Julie Sweet

Courtesy of Accenture
  • Affiliation
    Accenture
  • Title
    Chair and CEO
  • Country/Territory
    U.S.

In the age of AI, Julie Sweet was faced with two simultaneous tasks: help 9,000 clients rewire their companies for new ways of working, and do the same at Accenture itself. Within her own business, Sweet collapsed five decades of organizational structure into a single integrated unit called Reinvention Services—a $923 million restructuring she described not as a cost-cutting exercise, but as a strategic imperative to deliver AI-powered solutions, faster and at greater scale. While Accenture is growing its workforce of more than 780,000 employees, the biggest reorganization in its history requires cutting staff it believes can’t be reskilled to match its changing needs.

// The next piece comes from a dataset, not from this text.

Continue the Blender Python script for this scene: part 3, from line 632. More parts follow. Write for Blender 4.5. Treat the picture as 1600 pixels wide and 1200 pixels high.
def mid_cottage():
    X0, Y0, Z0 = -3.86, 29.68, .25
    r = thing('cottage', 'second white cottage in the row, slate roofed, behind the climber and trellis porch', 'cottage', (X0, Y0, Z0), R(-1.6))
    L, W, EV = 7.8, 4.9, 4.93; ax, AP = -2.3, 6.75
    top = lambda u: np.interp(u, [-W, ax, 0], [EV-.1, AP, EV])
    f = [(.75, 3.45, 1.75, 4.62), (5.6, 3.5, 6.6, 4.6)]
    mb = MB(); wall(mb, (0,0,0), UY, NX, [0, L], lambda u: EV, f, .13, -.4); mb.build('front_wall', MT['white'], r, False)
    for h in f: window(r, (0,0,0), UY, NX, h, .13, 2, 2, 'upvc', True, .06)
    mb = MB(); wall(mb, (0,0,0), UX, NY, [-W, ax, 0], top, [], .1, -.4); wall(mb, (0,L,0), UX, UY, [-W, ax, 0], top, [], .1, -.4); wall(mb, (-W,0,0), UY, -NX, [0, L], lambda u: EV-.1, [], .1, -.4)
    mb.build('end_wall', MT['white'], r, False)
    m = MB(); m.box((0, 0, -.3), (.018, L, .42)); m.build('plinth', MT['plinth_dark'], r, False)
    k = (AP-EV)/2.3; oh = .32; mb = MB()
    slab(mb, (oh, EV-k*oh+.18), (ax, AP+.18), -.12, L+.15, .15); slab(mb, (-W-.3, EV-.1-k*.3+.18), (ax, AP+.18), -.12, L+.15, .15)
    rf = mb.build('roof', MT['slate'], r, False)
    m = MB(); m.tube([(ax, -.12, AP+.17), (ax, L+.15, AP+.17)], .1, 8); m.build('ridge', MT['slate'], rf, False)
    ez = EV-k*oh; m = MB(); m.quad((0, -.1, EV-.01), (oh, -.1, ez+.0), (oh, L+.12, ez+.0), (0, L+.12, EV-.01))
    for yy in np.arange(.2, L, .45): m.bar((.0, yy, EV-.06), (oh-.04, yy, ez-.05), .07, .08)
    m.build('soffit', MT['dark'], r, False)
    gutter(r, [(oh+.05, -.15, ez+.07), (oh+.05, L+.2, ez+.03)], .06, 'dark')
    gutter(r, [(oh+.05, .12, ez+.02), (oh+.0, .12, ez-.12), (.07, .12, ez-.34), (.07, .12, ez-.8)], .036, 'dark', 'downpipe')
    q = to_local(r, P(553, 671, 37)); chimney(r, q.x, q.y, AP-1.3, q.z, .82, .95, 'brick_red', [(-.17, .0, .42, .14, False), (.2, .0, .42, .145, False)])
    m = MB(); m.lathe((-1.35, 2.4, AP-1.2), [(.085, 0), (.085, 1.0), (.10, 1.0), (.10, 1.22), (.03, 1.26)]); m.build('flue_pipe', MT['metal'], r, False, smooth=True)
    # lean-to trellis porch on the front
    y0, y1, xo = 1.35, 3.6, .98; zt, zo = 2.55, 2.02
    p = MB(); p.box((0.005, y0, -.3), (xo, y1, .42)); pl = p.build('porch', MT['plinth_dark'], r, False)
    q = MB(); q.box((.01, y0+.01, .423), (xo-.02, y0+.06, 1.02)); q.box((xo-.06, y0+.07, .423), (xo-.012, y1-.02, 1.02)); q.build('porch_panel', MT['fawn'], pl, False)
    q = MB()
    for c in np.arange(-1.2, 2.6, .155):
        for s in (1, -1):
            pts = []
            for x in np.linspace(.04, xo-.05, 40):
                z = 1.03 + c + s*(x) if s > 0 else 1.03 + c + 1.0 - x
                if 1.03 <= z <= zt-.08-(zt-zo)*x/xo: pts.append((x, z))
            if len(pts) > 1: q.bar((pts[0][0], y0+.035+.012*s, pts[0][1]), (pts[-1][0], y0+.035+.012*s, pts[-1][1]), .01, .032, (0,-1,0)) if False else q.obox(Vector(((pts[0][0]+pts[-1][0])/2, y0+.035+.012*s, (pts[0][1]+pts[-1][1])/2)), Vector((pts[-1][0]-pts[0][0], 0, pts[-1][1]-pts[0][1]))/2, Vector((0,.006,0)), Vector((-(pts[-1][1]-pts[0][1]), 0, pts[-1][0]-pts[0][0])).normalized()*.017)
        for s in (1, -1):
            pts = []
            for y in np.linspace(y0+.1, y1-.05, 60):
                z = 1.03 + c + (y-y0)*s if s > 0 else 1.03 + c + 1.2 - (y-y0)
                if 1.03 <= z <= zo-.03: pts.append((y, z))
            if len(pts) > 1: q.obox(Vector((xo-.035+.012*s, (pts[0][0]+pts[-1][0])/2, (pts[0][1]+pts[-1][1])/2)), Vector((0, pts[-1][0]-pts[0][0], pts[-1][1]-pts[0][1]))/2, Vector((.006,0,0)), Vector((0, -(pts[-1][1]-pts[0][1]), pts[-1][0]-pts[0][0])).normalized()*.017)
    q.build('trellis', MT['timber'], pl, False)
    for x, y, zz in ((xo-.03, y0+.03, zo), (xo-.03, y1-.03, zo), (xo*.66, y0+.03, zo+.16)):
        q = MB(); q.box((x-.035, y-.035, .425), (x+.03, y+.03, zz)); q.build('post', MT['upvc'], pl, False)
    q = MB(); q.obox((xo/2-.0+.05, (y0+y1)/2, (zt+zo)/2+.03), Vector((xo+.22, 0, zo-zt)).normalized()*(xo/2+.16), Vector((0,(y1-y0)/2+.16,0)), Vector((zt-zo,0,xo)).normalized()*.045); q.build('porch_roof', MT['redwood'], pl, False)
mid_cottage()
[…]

Sweet’s bet on a new Accenture is paying off: The company closed its fiscal year 2025 with $69.7 billion in revenue, up about 7%. Generative AI–related bookings totaled $5.9 billion in 2025, reflecting surging client demand that Sweet says shows no signs of slowing. Inside Accenture, she’s made the transformation just as concrete: As of early 2026, regular adoption of AI is a formal requirement for promotion, a policy Sweet frames as a natural evolution. Having whipped her own business into shape for the AI era, Sweet is better prepared to guide companies across industries through their own transformations.